__Given exercise__
Skip all pictures. Write out the data below from its first line through the line that contains "COL = SC.collection".

__Data lines__
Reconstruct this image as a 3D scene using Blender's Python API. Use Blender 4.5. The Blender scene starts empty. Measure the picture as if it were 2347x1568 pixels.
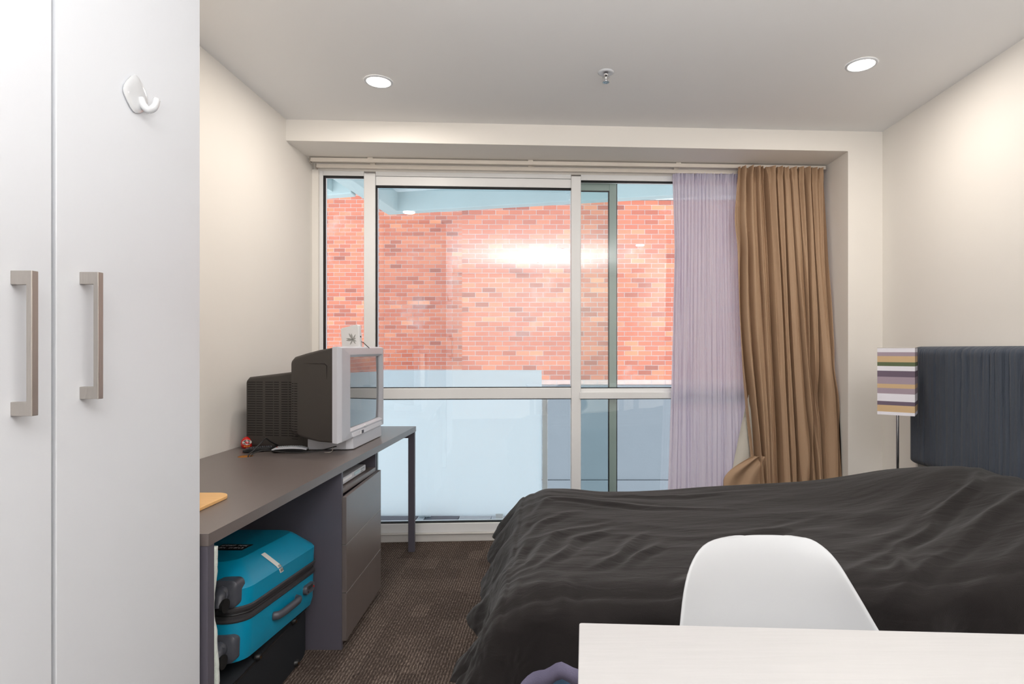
import bpy, bmesh, math, random
from mathutils import Vector, Matrix, noise
R = math.radians
random.seed(7)
SC = bpy.context.scene
COL = SC.collection

# ------------------------------------------------------------------ camera
F = 1320.0; CX = 1270.0; CY = 800.0; H = 1.18          # focal length and principal point in 2347x1568 pixels
cam_d = bpy.data.cameras.new('camera')
cam = bpy.data.objects.new('camera', cam_d); COL.objects.link(cam)
cam.location = (0, 0, H); cam.rotation_euler = (R(90), 0, 0)
cam_d.sensor_width = 36; cam_d.sensor_fit = 'HORIZONTAL'
cam_d.lens = 36 * F / 2347.0
cam_d.shift_x = (2347 / 2 - CX) / 2347.0
cam_d.shift_y = -(1568 / 2 - CY) / 2347.0
cam_d.clip_start = 0.02
SC.camera = cam
# ------------------------------------------------------------------ world, exposure
SC.view_settings.view_transform = 'Standard'
SC.view_settings.look = 'None'
SC.view_settings.gamma = 1
SC.view_settings.exposure = 0.34
SC.view_settings.use_curve_mapping = False
W = bpy.data.worlds.new('sky'); SC.world = W; W.use_nodes = True
bg = W.node_tree.nodes['Background']
bg.inputs[0].default_value = (0.90, 0.95, 1.0, 1); bg.inputs[1].default_value = 2.2
# ceiling lamps: (x, y, watts, colour); the first two are in the photograph, the rest hang behind the camera
ZC = 2.43
LAMPS = [(-.82, 2.69, 6, (1, .92, .83)), (1.35, 2.53, 5, (1, .92, .83)),
         (.42, .05, 3, (1, .97, .95)), (-1.15, 1.86, 2.2, (1, .86, .68)),
         (.30, -1.1, 9, (1, .97, .95)), (1.35, .45, 2.5, (1, .96, .92))]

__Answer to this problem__
Reconstruct this image as a 3D scene using Blender's Python API. Use Blender 4.5. The Blender scene starts empty. Measure the picture as if it were 2347x1568 pixels.
import bpy, bmesh, math, random
from mathutils import Vector, Matrix, noise
R = math.radians
random.seed(7)
SC = bpy.context.scene
COL = SC.collection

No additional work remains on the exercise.